**Given problem**
Where a line in the listing below contains the word "script", copy that line.

┌────────

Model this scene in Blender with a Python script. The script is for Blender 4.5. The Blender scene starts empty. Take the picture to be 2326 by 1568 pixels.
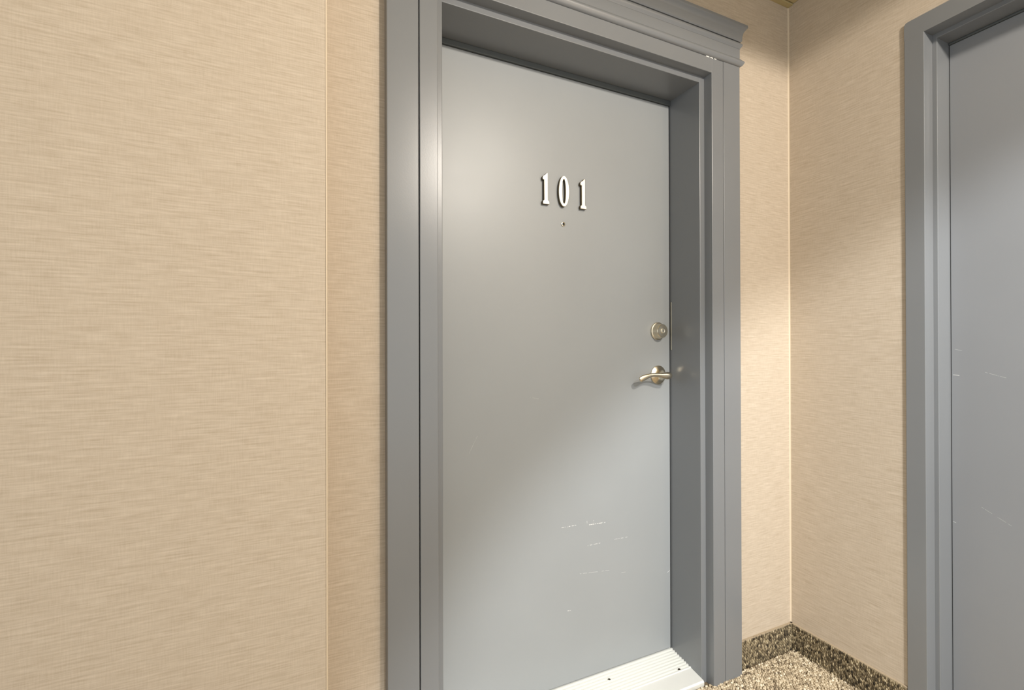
import bpy, bmesh, math, random
import numpy as np
from mathutils import Matrix, Vector

random.seed(7)
rng = np.random.default_rng(11)
scn = bpy.context.scene
COL = scn.collection

# ------------------------------------------------------------------ camera
# x to the right along the door wall, y into the door wall (wall face y = 0), z up, floor z = 0
cam_d = bpy.data.cameras.new('camera')
cam_d.sensor_fit = 'HORIZONTAL'
cam_d.sensor_width = 36.0
cam_d.lens = 1064.03 / 2326.0 * 36.0
cam_d.clip_start = 0.02
cam = bpy.data.objects.new('camera', cam_d)
COL.objects.link(cam)
r_ = Vector((0.90877244, -0.41728403, -0.00258836))
d_ = Vector((-0.00104481, 0.00392742, -0.99999174))
f_ = Vector((0.41729075, 0.90876764, 0.00313315))
m = Matrix.Identity(4)
for i in range(3):
    m[i][0] = r_[i]; m[i][1] = -d_[i]; m[i][2] = -f_[i]
m.translation = Vector((0.0, -1.21, 1.18))
cam.matrix_world = m
scn.camera = cam

# ------------------------------------------------------------------ world, lamps, exposure
w = bpy.data.worlds.new('world'); scn.world = w; w.use_nodes = True
bg = w.node_tree.nodes['Background']
bg.inputs[0].default_value = (0.90, 0.96, 1.0, 1)
bg.inputs[1].default_value = 1.15

def lamp(name, loc, power, col, half_deg, blend, size, aim=(0, 0, -1)):
    L = bpy.data.lights.new(name, 'SPOT')
    L.energy = power; L.color = col
    L.spot_size = math.radians(half_deg * 2); L.spot_blend = blend
    L.shadow_soft_size = size
    o = bpy.data.objects.new(name, L); COL.objects.link(o)
    o.location = loc
    o.rotation_euler = Vector(aim).to_track_quat('-Z', 'Y').to_euler()
    return o
# two recessed ceiling lamps (one tilted) of the corridor, outside the frame
lamp('warm_ceiling_downlight', (1.133, -1.957, 2.485), 165, (1.0, 0.92, 0.82), 85.6, 0.055, 0.07)
lamp('cool_ceiling_spotlight', (0.60, -2.81, 2.485), 400, (0.95, 0.98, 1.0), 50.5, 0.20, 0.06, aim=(0.45, 0.25, -0.86))

scn.view_settings.view_transform = 'Standard'
scn.view_settings.look = 'None'
scn.view_settings.gamma = 1.0
scn.view_settings.exposure = 0.22
scn.view_settings.use_curve_mapping = False

# ------------------------------------------------------------------ helpers
def lin(r, g, b):
    f = lambda c: (c / 255 / 12.92) if c / 255 <= 0.04045 else ((c / 255 + 0.055) / 1.055) ** 2.4
    return (f(r), f(g), f(b), 1.0)

def tag(o, label=None, cat=None, kind=None, group=None):
    if label: o['label'] = label
    if cat: o['category'] = cat
    if kind: o['kind'] = kind
    if group: o['group'] = group
    return o

def empty(name, loc=(0, 0, 0)):
    o = bpy.data.objects.new(name, None); COL.objects.link(o)
    o.location = loc; o.empty_display_size = 0.05
    return o

def obj(name, bm, mat, parent=None, smooth=False, loc=None, sharp=38):
    bmesh.ops.recalc_face_normals(bm, faces=bm.faces[:])
    me = bpy.data.meshes.new(name); bm.to_mesh(me); bm.free()
    me.materials.append(mat)
    if smooth:
        me.polygons.foreach_set('use_smooth', [True] * len(me.polygons))
        try: me.set_sharp_from_angle(angle=math.radians(sharp))
        except Exception: pass
    o = bpy.data.objects.new(name, me); COL.objects.link(o)
    if loc is not None:
        me.transform(Matrix.Translation(-Vector(loc)))
        o.location = loc
    if parent is not None:
        o.parent = parent
        o.matrix_parent_inverse = Matrix.Translation(-parent.location) if parent.parent is None else Matrix.Translation(-(parent.location))
    return o

def box(bm, x0, x1, y0, y1, z0, z1, bev=0.0, seg=2):
    b = bmesh.new()
    bmesh.ops.create_cube(b, size=1.0)
    for v in b.verts:
        v.co = Vector(((x0 + x1) / 2 + v.co.x * (x1 - x0), (y0 + y1) / 2 + v.co.y * (y1 - y0), (z0 + z1) / 2 + v.co.z * (z1 - z0)))
    if bev:
        bmesh.ops.bevel(b, geom=b.edges[:], offset=bev, segments=seg, profile=0.5, affect='EDGES')
    me = bpy.data.meshes.new('t'); b.to_mesh(me); b.free()
    bm.from_mesh(me); bpy.data.meshes.remove(me)
    return bm

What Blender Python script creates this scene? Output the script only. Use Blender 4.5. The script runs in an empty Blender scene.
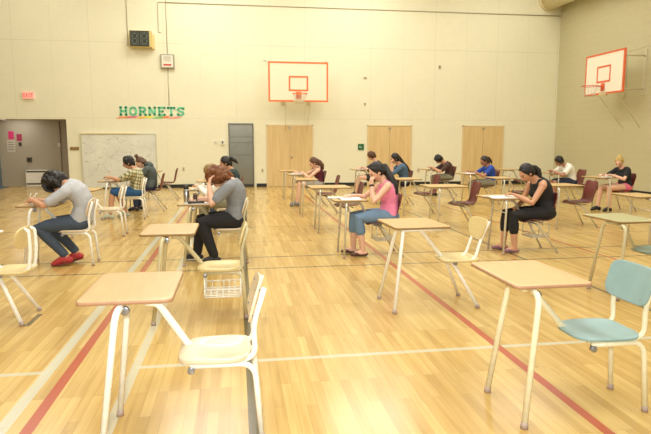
import bpy, bmesh, math, random
from mathutils import Vector, Matrix, Quaternion
random.seed(7)
PI = math.pi
col = bpy.context.scene.collection
V = Vector

# ------------------------------------------------------------------ materials
def lin(c):
    return tuple((v/12.92 if v <= .04045 else ((v+.055)/1.055)**2.4) for v in c)

MATS = {}
def mat(name, rgb, rough=.5, metal=0., var=.06, scale=30., coat=0., spec=.5, emit=0.):
    """plain procedural material: sRGB colour with a soft noise variation"""
    if name in MATS: return MATS[name]
    m = bpy.data.materials.new(name); m.use_nodes = True
    nt = m.node_tree; b = nt.nodes['Principled BSDF']
    c = lin(rgb)
    tc = nt.nodes.new('ShaderNodeTexCoord'); n = nt.nodes.new('ShaderNodeTexNoise')
    n.inputs['Scale'].default_value = scale; n.inputs['Detail'].default_value = 3
    nt.links.new(tc.outputs['Object'], n.inputs['Vector'])
    r = nt.nodes.new('ShaderNodeValToRGB')
    r.color_ramp.elements[0].position = .3; r.color_ramp.elements[1].position = .7
    r.color_ramp.elements[0].color = tuple(v*(1-var) for v in c)+(1,)
    r.color_ramp.elements[1].color = tuple(min(1, v*(1+var)) for v in c)+(1,)
    nt.links.new(n.outputs['Fac'], r.inputs['Fac']); nt.links.new(r.outputs['Color'], b.inputs['Base Color'])
    b.inputs['Roughness'].default_value = rough; b.inputs['Metallic'].default_value = metal
    b.inputs['Coat Weight'].default_value = coat; b.inputs['Coat Roughness'].default_value = .1
    b.inputs['Specular IOR Level'].default_value = spec
    if emit:
        b.inputs['Emission Color'].default_value = c+(1,); b.inputs['Emission Strength'].default_value = emit
    MATS[name] = m
    return m

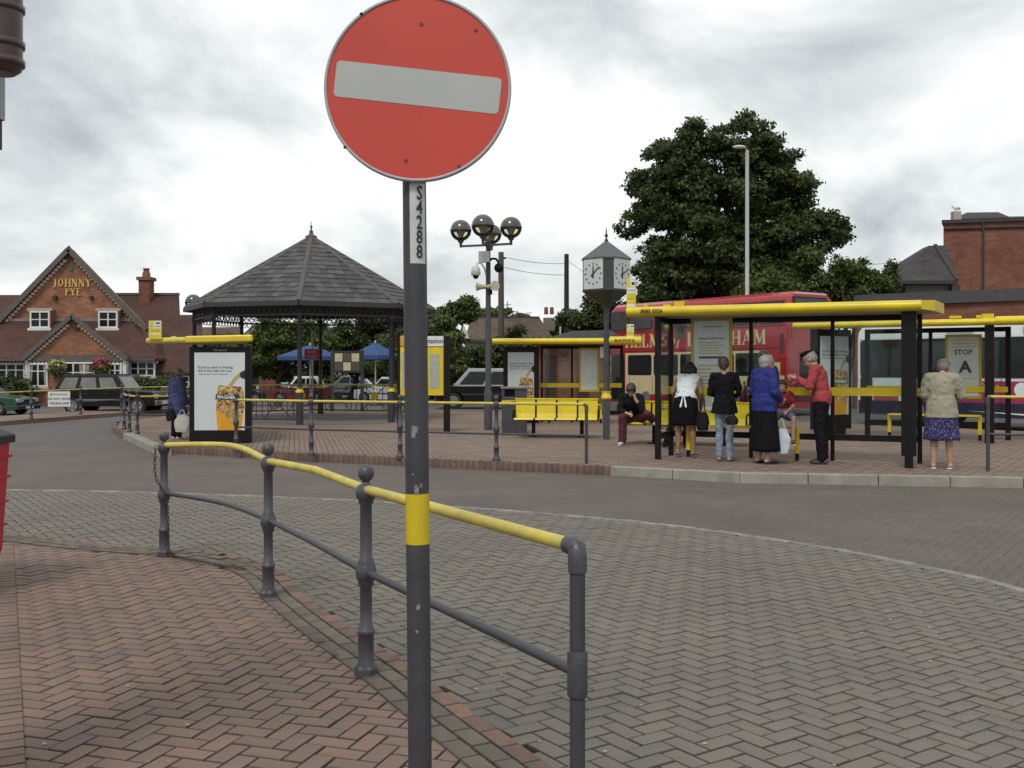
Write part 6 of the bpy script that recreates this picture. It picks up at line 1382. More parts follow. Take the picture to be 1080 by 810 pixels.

└────────

**Task answer**
Model this scene in Blender with a Python script. The script is for Blender 4.5. The Blender scene starts empty. Take the picture to be 2326 by 1568 pixels.
What Blender Python script creates this scene? Output the script only. Use Blender 4.5. The script runs in an empty Blender scene.
Write part 6 of the bpy script that recreates this picture. It picks up at line 1382. More parts follow. Take the picture to be 1080 by 810 pixels.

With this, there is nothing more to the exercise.